[Raw data start]
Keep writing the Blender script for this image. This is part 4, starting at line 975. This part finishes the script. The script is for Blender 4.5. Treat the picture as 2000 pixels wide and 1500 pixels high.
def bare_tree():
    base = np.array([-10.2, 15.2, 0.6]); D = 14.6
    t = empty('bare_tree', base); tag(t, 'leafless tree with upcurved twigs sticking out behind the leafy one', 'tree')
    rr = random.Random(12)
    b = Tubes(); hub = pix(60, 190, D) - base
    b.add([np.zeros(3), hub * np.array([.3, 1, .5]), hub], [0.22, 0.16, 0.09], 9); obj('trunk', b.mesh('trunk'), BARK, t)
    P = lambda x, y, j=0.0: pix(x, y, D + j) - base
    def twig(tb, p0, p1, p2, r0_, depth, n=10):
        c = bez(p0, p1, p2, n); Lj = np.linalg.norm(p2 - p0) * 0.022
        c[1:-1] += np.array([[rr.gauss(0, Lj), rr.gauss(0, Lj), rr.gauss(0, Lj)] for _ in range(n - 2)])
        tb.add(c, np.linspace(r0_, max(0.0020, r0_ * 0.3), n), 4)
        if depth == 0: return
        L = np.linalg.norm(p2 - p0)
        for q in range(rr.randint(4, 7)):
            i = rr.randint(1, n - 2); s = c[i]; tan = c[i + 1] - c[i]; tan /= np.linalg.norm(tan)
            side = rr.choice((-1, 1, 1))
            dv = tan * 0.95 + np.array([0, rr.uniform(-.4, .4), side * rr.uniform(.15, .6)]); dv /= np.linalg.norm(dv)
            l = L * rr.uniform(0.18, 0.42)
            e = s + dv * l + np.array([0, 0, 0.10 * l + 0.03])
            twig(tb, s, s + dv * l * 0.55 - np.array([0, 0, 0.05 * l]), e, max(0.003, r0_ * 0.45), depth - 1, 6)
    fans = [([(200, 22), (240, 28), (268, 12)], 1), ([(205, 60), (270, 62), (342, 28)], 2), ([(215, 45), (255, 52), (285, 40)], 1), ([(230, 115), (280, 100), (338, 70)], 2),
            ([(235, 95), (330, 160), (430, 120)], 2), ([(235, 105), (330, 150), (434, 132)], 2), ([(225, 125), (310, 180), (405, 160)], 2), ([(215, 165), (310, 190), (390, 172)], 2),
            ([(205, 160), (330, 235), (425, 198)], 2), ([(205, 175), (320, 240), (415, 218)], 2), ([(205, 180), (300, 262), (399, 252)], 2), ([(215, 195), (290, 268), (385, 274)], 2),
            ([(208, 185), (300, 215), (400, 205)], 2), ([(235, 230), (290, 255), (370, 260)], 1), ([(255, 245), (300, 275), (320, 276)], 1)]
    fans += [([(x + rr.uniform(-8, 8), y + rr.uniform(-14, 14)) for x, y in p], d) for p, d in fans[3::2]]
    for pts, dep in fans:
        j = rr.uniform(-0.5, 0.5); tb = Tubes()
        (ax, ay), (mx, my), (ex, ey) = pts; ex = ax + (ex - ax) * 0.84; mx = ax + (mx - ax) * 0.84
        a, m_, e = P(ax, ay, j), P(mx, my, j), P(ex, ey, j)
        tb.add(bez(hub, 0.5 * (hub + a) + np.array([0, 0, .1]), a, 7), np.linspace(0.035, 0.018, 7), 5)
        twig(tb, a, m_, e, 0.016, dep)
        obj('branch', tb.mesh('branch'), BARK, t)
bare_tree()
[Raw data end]
(Task goal):
Once more, set down the full listing, verbatim.

(Finished exercise):
Keep writing the Blender script for this image. This is part 4, starting at line 975. This part finishes the script. The script is for Blender 4.5. Treat the picture as 2000 pixels wide and 1500 pixels high.
def bare_tree():
    base = np.array([-10.2, 15.2, 0.6]); D = 14.6
    t = empty('bare_tree', base); tag(t, 'leafless tree with upcurved twigs sticking out behind the leafy one', 'tree')
    rr = random.Random(12)
    b = Tubes(); hub = pix(60, 190, D) - base
    b.add([np.zeros(3), hub * np.array([.3, 1, .5]), hub], [0.22, 0.16, 0.09], 9); obj('trunk', b.mesh('trunk'), BARK, t)
    P = lambda x, y, j=0.0: pix(x, y, D + j) - base
    def twig(tb, p0, p1, p2, r0_, depth, n=10):
        c = bez(p0, p1, p2, n); Lj = np.linalg.norm(p2 - p0) * 0.022
        c[1:-1] += np.array([[rr.gauss(0, Lj), rr.gauss(0, Lj), rr.gauss(0, Lj)] for _ in range(n - 2)])
        tb.add(c, np.linspace(r0_, max(0.0020, r0_ * 0.3), n), 4)
        if depth == 0: return
        L = np.linalg.norm(p2 - p0)
        for q in range(rr.randint(4, 7)):
            i = rr.randint(1, n - 2); s = c[i]; tan = c[i + 1] - c[i]; tan /= np.linalg.norm(tan)
            side = rr.choice((-1, 1, 1))
            dv = tan * 0.95 + np.array([0, rr.uniform(-.4, .4), side * rr.uniform(.15, .6)]); dv /= np.linalg.norm(dv)
            l = L * rr.uniform(0.18, 0.42)
            e = s + dv * l + np.array([0, 0, 0.10 * l + 0.03])
            twig(tb, s, s + dv * l * 0.55 - np.array([0, 0, 0.05 * l]), e, max(0.003, r0_ * 0.45), depth - 1, 6)
    fans = [([(200, 22), (240, 28), (268, 12)], 1), ([(205, 60), (270, 62), (342, 28)], 2), ([(215, 45), (255, 52), (285, 40)], 1), ([(230, 115), (280, 100), (338, 70)], 2),
            ([(235, 95), (330, 160), (430, 120)], 2), ([(235, 105), (330, 150), (434, 132)], 2), ([(225, 125), (310, 180), (405, 160)], 2), ([(215, 165), (310, 190), (390, 172)], 2),
            ([(205, 160), (330, 235), (425, 198)], 2), ([(205, 175), (320, 240), (415, 218)], 2), ([(205, 180), (300, 262), (399, 252)], 2), ([(215, 195), (290, 268), (385, 274)], 2),
            ([(208, 185), (300, 215), (400, 205)], 2), ([(235, 230), (290, 255), (370, 260)], 1), ([(255, 245), (300, 275), (320, 276)], 1)]
    fans += [([(x + rr.uniform(-8, 8), y + rr.uniform(-14, 14)) for x, y in p], d) for p, d in fans[3::2]]
    for pts, dep in fans:
        j = rr.uniform(-0.5, 0.5); tb = Tubes()
        (ax, ay), (mx, my), (ex, ey) = pts; ex = ax + (ex - ax) * 0.84; mx = ax + (mx - ax) * 0.84
        a, m_, e = P(ax, ay, j), P(mx, my, j), P(ex, ey, j)
        tb.add(bez(hub, 0.5 * (hub + a) + np.array([0, 0, .1]), a, 7), np.linspace(0.035, 0.018, 7), 5)
        twig(tb, a, m_, e, 0.016, dep)
        obj('branch', tb.mesh('branch'), BARK, t)
bare_tree()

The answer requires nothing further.